INSTRUCTIONS FOR THE TASK
Say how many lines include "from", with no words around the number.

Entries with scene source code:
------------------------------------------------------------
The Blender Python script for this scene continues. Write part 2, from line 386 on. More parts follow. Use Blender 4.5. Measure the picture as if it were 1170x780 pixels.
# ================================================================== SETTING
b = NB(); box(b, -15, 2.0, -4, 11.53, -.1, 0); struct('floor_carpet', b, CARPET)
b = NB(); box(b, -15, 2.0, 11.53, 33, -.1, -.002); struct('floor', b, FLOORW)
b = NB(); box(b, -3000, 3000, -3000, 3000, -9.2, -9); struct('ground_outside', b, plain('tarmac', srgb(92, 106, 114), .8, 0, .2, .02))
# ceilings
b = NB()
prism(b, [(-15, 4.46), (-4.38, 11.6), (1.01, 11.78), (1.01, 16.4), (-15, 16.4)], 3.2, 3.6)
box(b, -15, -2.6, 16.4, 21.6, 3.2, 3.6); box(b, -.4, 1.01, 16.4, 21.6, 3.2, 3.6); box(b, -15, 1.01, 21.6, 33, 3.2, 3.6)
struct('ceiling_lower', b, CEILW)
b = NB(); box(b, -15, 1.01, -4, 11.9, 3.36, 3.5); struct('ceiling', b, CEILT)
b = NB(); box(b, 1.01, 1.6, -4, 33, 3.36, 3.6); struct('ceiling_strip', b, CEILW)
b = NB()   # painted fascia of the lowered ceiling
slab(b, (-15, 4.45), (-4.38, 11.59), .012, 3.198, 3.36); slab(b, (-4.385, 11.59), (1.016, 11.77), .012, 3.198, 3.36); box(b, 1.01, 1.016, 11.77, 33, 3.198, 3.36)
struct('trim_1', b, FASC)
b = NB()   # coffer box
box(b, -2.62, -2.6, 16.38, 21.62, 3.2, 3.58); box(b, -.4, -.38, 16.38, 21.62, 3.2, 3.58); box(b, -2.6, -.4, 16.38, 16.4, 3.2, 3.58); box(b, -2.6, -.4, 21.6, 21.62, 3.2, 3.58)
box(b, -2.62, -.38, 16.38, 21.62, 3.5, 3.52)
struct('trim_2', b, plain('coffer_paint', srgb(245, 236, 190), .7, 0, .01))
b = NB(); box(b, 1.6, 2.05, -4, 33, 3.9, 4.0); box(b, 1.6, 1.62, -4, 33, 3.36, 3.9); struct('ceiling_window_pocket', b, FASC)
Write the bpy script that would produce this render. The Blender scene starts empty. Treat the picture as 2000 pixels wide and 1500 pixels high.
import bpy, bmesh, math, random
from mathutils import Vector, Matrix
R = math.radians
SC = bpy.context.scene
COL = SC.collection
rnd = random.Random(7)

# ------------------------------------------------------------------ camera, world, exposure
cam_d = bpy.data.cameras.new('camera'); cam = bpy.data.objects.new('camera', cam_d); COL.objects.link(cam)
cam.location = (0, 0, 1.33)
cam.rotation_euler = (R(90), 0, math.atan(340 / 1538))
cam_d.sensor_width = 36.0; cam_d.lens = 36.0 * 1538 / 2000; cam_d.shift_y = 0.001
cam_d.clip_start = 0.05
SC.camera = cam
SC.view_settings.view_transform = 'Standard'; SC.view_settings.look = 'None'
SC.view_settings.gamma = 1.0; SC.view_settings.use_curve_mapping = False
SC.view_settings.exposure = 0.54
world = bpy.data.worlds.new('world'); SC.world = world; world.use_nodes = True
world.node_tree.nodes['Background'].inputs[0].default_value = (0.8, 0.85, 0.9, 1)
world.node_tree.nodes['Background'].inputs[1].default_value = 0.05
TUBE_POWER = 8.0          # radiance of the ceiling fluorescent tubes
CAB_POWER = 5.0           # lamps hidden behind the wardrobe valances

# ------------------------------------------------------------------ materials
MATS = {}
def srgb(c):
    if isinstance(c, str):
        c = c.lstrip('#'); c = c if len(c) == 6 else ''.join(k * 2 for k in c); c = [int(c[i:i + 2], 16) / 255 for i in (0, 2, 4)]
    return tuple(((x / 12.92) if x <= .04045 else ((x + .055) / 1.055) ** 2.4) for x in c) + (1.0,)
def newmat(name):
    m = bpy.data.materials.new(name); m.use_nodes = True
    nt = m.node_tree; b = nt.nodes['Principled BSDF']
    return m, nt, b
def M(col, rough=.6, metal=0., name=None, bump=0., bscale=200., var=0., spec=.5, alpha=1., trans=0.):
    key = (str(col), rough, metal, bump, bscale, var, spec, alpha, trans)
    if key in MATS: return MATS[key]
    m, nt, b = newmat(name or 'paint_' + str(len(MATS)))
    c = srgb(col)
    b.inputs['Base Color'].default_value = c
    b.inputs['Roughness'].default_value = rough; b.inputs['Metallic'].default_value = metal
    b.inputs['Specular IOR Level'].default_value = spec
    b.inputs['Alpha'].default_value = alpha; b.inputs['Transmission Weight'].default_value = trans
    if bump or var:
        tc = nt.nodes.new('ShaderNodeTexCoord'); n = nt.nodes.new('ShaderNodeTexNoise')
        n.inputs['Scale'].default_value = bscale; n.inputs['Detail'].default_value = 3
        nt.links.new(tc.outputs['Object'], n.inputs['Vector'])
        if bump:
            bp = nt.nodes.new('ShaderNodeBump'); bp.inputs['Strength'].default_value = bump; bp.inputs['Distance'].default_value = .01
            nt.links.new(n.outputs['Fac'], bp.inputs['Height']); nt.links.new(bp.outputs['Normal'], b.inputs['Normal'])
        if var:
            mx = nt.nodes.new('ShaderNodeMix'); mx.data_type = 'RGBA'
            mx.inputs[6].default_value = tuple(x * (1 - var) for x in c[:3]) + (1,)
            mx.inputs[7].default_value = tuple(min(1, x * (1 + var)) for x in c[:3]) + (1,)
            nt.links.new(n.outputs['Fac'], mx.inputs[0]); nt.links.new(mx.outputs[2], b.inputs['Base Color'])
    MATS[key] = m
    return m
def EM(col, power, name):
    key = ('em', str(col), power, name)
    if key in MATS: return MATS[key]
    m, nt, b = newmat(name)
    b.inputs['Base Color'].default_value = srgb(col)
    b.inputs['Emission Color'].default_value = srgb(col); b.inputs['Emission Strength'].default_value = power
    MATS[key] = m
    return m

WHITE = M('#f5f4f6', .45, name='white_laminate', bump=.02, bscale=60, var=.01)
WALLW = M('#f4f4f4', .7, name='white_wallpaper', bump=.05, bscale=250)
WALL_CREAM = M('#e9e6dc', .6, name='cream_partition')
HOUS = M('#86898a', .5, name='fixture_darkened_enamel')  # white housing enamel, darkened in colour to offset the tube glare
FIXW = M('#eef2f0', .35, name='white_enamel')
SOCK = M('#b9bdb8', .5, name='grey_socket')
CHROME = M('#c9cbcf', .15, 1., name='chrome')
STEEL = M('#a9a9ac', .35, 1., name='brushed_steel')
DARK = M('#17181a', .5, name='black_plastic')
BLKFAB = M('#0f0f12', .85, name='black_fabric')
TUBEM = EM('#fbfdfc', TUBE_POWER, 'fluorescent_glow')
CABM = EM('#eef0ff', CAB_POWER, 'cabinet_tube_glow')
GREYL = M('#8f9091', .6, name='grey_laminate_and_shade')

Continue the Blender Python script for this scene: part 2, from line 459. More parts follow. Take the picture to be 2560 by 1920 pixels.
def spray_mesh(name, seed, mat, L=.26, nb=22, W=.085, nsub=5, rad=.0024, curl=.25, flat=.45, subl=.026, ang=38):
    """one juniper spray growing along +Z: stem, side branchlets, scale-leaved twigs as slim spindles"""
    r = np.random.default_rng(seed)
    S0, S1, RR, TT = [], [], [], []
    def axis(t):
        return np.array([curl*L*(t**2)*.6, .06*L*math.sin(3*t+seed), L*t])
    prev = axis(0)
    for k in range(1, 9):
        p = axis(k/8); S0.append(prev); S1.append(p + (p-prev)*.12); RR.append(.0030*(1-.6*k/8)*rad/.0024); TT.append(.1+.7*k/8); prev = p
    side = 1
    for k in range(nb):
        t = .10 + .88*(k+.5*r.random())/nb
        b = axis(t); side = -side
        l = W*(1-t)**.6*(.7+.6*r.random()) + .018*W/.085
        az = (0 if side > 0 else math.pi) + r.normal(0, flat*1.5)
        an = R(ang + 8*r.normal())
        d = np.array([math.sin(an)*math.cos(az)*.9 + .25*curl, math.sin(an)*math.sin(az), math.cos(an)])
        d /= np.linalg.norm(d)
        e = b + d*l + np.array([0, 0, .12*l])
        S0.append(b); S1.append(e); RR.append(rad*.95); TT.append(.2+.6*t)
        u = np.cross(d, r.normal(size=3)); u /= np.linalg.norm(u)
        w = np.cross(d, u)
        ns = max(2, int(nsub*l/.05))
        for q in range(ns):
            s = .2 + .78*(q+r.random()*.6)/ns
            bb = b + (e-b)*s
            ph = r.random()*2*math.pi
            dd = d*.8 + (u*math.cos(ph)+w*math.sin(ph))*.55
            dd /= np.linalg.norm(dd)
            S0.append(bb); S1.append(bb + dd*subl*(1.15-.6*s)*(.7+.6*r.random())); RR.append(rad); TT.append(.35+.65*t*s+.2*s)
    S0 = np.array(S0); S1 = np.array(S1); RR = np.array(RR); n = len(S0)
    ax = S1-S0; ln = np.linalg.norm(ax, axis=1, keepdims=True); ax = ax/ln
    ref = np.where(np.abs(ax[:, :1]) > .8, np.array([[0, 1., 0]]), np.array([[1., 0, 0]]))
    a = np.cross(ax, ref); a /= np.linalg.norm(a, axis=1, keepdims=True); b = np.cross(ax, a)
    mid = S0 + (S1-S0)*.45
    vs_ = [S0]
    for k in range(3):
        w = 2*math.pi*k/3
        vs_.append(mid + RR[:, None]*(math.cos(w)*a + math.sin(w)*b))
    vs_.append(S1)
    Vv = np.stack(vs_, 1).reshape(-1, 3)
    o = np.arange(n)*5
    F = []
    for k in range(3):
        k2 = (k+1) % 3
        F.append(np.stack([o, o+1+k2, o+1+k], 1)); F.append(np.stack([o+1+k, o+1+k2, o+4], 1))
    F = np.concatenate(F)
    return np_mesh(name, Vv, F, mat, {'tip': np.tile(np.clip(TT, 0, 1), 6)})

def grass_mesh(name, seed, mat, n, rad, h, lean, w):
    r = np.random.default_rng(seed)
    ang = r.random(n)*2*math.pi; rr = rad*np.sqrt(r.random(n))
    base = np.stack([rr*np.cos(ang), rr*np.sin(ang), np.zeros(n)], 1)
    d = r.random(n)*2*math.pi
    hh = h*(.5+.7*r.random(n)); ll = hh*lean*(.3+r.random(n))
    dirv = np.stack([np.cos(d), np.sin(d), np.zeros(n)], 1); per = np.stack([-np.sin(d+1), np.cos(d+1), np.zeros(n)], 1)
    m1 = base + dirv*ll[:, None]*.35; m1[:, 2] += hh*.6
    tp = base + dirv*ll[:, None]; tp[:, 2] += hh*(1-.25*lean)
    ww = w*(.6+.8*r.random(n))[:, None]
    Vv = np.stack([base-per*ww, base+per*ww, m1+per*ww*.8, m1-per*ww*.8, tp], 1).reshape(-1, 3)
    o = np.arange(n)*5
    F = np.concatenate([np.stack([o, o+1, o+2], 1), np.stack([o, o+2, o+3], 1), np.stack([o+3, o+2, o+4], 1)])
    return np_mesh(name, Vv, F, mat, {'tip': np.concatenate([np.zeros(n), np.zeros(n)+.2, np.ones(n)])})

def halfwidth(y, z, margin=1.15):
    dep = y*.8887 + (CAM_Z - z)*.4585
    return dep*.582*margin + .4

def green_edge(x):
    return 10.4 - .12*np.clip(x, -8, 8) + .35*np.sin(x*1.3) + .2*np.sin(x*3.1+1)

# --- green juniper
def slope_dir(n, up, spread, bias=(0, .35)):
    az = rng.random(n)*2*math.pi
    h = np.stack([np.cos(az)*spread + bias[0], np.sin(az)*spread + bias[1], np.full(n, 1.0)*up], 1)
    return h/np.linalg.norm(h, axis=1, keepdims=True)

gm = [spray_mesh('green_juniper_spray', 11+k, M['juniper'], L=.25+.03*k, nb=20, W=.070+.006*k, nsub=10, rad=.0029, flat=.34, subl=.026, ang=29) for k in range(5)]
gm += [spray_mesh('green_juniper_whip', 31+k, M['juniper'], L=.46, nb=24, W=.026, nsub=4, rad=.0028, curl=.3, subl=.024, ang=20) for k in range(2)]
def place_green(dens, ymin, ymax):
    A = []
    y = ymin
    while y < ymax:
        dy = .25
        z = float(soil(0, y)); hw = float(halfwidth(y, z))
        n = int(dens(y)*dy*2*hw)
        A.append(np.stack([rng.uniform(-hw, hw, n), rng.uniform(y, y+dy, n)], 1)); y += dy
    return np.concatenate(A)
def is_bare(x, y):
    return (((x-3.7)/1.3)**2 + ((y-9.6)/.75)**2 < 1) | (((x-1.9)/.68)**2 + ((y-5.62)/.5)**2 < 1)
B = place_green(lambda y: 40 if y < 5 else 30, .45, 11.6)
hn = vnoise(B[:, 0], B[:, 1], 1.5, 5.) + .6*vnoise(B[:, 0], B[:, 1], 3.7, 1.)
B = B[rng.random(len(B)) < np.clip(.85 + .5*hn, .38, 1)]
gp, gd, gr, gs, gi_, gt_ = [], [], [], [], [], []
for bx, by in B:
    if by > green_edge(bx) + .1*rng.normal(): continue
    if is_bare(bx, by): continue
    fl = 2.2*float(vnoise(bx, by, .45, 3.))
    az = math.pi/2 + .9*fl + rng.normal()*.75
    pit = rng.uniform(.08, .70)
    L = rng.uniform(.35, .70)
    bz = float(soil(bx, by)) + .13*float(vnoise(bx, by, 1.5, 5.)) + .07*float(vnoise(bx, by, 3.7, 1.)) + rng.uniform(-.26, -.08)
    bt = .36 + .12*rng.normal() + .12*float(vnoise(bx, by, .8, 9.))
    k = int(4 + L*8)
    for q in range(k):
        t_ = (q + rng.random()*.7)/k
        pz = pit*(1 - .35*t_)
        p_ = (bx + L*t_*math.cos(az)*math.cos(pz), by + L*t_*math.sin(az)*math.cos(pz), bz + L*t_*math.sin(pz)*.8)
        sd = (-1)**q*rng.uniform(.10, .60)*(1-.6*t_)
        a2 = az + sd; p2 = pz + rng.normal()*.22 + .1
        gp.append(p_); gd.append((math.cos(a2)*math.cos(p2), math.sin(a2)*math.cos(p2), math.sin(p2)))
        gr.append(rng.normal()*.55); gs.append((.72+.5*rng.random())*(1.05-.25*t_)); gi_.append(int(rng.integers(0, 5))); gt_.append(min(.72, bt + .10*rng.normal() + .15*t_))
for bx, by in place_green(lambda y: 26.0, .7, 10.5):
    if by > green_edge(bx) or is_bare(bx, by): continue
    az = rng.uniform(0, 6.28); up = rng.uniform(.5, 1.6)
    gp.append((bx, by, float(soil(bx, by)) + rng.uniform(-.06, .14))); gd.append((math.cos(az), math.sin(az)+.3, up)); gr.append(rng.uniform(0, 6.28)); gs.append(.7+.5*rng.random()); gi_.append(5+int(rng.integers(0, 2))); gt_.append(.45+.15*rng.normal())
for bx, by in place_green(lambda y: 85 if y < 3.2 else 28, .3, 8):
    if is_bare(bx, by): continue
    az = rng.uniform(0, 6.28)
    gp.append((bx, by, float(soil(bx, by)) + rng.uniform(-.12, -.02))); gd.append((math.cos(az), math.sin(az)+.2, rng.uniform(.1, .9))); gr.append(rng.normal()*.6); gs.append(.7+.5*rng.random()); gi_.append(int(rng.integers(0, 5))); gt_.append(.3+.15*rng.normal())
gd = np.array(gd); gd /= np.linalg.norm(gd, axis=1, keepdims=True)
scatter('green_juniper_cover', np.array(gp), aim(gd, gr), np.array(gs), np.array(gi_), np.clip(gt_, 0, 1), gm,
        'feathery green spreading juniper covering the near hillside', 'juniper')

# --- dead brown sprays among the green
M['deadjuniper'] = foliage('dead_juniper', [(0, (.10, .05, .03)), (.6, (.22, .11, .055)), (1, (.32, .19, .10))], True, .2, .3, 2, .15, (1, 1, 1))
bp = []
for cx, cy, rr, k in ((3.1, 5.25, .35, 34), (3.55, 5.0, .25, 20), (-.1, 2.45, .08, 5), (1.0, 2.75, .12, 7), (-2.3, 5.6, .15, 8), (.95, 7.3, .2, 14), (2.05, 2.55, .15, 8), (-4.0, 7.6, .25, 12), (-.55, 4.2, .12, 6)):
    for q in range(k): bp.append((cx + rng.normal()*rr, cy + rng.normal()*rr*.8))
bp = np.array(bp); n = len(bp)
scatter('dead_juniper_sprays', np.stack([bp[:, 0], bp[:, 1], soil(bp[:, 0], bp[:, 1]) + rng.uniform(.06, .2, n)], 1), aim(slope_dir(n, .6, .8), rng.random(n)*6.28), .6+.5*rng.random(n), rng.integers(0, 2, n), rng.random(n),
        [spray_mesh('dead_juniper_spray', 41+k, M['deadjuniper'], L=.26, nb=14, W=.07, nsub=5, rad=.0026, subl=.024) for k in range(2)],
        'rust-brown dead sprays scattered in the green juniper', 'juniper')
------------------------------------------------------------
EXERCISE RESULT
3